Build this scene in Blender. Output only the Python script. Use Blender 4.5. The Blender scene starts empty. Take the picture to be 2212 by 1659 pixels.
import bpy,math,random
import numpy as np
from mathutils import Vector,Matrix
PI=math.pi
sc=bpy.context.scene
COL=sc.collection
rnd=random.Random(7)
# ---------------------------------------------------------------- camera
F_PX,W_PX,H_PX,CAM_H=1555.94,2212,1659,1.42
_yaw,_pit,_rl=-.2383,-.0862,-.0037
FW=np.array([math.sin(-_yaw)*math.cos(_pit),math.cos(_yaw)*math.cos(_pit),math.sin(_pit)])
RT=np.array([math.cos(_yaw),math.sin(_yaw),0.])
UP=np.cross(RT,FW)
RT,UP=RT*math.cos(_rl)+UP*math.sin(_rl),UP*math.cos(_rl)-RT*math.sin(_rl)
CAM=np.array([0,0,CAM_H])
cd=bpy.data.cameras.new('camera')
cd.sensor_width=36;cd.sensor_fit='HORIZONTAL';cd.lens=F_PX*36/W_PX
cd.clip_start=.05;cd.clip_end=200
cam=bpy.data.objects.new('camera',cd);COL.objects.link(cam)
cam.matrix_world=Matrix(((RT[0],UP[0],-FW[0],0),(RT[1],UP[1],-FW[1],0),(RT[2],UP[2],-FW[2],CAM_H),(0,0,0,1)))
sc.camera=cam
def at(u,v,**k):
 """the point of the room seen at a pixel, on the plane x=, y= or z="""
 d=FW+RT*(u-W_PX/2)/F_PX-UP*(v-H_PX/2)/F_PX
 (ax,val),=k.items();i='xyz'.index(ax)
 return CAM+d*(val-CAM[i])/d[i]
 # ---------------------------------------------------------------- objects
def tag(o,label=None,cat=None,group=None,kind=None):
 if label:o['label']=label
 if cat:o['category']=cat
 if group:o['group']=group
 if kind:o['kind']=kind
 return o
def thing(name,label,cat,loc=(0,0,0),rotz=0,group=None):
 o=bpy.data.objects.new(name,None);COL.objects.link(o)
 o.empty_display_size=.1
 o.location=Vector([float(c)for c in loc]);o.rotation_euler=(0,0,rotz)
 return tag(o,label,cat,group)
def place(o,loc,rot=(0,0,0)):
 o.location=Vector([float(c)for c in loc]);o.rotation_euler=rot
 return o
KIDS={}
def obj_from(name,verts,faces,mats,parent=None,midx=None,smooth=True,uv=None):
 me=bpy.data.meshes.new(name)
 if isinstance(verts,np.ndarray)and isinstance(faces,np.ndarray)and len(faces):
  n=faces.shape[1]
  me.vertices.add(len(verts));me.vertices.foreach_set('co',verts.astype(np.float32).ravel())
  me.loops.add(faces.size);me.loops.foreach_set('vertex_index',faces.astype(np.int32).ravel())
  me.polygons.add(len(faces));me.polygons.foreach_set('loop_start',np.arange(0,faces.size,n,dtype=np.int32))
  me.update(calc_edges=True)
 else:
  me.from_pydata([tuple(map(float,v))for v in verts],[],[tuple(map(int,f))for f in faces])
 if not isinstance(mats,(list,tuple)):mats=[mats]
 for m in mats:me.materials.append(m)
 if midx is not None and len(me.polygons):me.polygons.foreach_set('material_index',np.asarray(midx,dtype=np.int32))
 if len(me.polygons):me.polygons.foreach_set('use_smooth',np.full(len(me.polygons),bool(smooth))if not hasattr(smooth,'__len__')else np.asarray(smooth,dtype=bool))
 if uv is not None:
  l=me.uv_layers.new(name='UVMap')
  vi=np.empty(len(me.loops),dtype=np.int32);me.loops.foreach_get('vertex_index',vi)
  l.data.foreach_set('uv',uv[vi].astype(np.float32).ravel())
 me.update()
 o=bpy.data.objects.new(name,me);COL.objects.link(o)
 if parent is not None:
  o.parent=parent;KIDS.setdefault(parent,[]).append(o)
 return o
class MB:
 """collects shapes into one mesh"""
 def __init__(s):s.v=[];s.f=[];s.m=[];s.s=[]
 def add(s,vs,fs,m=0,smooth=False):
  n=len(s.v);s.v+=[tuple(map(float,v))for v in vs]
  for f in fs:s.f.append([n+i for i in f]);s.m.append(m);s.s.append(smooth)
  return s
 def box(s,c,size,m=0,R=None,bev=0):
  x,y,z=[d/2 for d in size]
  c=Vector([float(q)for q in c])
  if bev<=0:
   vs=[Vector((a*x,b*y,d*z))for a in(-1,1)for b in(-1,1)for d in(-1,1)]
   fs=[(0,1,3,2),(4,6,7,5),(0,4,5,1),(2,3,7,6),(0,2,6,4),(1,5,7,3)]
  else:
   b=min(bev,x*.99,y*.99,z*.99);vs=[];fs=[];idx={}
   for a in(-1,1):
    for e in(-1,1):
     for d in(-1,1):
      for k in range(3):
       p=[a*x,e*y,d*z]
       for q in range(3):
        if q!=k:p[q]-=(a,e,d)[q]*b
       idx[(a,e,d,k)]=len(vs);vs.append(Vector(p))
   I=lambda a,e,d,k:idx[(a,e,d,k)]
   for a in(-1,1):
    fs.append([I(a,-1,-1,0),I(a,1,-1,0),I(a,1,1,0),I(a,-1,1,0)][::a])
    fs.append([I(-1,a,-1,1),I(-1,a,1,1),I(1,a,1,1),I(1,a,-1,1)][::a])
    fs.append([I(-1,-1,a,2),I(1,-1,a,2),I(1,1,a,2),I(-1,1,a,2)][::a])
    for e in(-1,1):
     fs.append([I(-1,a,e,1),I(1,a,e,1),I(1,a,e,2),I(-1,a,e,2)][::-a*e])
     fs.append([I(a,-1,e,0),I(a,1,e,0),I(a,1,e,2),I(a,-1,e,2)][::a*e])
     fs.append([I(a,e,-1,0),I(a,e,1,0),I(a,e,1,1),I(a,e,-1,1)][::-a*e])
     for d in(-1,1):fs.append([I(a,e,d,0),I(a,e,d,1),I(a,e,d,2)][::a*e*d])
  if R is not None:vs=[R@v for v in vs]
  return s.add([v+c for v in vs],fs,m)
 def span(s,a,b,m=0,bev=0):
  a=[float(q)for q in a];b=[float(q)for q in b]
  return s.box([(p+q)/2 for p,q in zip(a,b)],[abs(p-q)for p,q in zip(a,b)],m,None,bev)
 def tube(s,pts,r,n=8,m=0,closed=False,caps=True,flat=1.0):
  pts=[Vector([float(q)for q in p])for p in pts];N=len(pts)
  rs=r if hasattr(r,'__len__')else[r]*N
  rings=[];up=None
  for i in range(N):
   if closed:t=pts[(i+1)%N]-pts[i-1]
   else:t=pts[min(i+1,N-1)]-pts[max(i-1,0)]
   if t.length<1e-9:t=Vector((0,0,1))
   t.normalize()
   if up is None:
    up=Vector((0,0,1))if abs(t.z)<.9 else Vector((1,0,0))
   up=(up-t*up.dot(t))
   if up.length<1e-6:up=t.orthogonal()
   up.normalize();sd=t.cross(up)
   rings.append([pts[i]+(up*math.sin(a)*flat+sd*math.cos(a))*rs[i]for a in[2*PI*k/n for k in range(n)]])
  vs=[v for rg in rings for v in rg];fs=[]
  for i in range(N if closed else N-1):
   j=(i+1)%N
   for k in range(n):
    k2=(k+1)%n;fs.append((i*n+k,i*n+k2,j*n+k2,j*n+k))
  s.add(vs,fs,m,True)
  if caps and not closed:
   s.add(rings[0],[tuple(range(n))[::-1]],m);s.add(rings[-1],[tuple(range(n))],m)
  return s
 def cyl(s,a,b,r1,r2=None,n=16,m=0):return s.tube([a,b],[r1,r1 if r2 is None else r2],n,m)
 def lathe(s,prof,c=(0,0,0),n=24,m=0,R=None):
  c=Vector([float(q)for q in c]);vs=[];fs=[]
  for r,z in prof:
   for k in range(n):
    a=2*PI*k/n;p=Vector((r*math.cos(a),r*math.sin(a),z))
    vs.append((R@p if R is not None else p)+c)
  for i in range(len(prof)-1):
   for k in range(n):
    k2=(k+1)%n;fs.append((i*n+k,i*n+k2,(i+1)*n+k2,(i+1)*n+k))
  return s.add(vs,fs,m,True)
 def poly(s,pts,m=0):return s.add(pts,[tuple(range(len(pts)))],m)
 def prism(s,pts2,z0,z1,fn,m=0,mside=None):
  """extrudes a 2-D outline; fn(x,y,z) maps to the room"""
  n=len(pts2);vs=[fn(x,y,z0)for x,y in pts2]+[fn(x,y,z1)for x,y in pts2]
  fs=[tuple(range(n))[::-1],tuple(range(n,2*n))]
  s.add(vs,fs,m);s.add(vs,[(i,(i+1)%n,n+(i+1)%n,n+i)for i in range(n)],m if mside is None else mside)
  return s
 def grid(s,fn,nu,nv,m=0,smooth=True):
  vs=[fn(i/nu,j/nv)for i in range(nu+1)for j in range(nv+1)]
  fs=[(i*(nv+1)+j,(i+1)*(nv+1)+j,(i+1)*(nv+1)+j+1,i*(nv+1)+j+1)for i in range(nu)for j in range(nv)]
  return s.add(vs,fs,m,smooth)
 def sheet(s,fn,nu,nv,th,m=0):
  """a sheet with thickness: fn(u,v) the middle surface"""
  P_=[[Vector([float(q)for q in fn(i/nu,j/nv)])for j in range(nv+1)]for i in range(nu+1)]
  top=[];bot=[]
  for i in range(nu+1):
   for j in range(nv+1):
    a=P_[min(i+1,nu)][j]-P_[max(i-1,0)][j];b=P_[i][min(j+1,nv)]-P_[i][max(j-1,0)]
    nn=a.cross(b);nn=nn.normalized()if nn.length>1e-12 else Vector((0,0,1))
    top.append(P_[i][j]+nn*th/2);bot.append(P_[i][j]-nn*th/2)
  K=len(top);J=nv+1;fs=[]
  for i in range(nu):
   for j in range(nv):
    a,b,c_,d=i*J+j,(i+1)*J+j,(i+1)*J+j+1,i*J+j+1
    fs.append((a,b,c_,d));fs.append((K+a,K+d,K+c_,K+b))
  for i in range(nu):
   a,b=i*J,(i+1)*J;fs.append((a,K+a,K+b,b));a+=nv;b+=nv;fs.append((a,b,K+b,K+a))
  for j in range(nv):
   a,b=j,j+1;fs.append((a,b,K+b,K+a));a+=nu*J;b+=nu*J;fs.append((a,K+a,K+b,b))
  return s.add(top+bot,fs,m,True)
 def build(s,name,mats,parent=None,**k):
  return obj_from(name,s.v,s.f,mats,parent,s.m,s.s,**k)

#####

▶ EXERCISE INSTRUCTIONS
List all lines where "scene" occurs.

▶ SOLUTION FOR THIS TASK
Build this scene in Blender. Output only the Python script. Use Blender 4.5. The Blender scene starts empty. Take the picture to be 2212 by 1659 pixels.
sc=bpy.context.scene